A Faculty Senate four-by-four task force report recently labeled the new curriculum proposal “a solution looking for a problem.” Funny, since as a student, the problem has been obvious to me since I first cracked open the GW Bulletin.

Four-by-four is a solution to the problem of curricular incoherence and excess. The real reason four-by-four is being met with puzzlement or wariness is because the outcomes it seeks are quite unpopular both at GW and other universities.

Four-by-four would mean a tightening of the curriculum, which could not be more opposed to the guiding principle in higher education today: “teach anything.” Currently, there is no subject too piddling to be explored in a three-credit course.

Conversely, a successful implementation of a new class structure would force administrators to make that careful delineation between information and knowledge. Four-by-four is also meant to be a dramatic shake-up, an opportunity to clean house. It would ask us to rethink what a major is, what general curriculum requirements should be and how students ought to spend their time here. If we turn it into an attempt to dance around students’ internships and carefully guarded academic fiefdoms, it’s dead on arrival.

That said, I worry GW’s four-by-four proposal is too reliant on wishful thinking to implement its reforms. The most obvious mistake is the proposed reduction in overall class time, which makes the assumption that students will complete more work independently. A second assumption is that professors will diligently increase course requirements to justify the extra credit hour. My guess is that without oversight, many professors won’t change their courses an iota – though creating longer time-bands would certainly send the right hint.

There seems to be a preoccupation with discussing how four-by-four will affect students’ ability to intern, along with a subsequent debate over whether the University should be so actively encouraging its students to take jobs around the city.

Obviously, many students coming to Washington want to join the student workforce, but the degree to which interning has become an obsession is troubling. Educators cannot surrender their charge to K Street. What they can do is address the reasons why students are so disconnected from their classes that they’d rather spend more of their day at a photocopier.

I have a simple test for determining if a book I’m reading is good: while I am reading it, I don’t feel like I should be doing something else. In the end, this should be the model for how we provide education. As compelling as D.C. is, students receiving a first-class education should not feel like they ought to be somewhere else – the grunt work can wait for the summer or graduation.

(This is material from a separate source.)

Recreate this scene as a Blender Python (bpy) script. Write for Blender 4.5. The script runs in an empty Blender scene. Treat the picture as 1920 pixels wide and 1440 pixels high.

Four-by-four, if anything, is a chance for proponents of serious education to put the case back in our favor. New courses that seek to establish the “relevance” of universities in 21st century society are not needed. We must rediscover great books and great ideas. We must demonstrate that we are here as a spiritual and intellectual repository, not only as career prep.

So many Americans lament that our social, political and business leaders are technically proficient yet emotionally and intellectually sterile, but we have the tools to change this. We still possess the texts – religious, philosophical, historical and literary – that have challenged and intrigued men and women for centuries. Admittedly, it’s not as sexy as a six-year BA/JD degree, but a well-rounded liberal arts curriculum has turned out quite few successful people who are (gasp!) happy with their lives.

If GW does opt for four-by-four in the coming months, it will be less a story of reckless change than one of getting back to what is tried-and-true: a conservative ideal, misconstrued by academe as a radical one.

-The writer, a sophomore majoring in English, is a Hatchet columnist.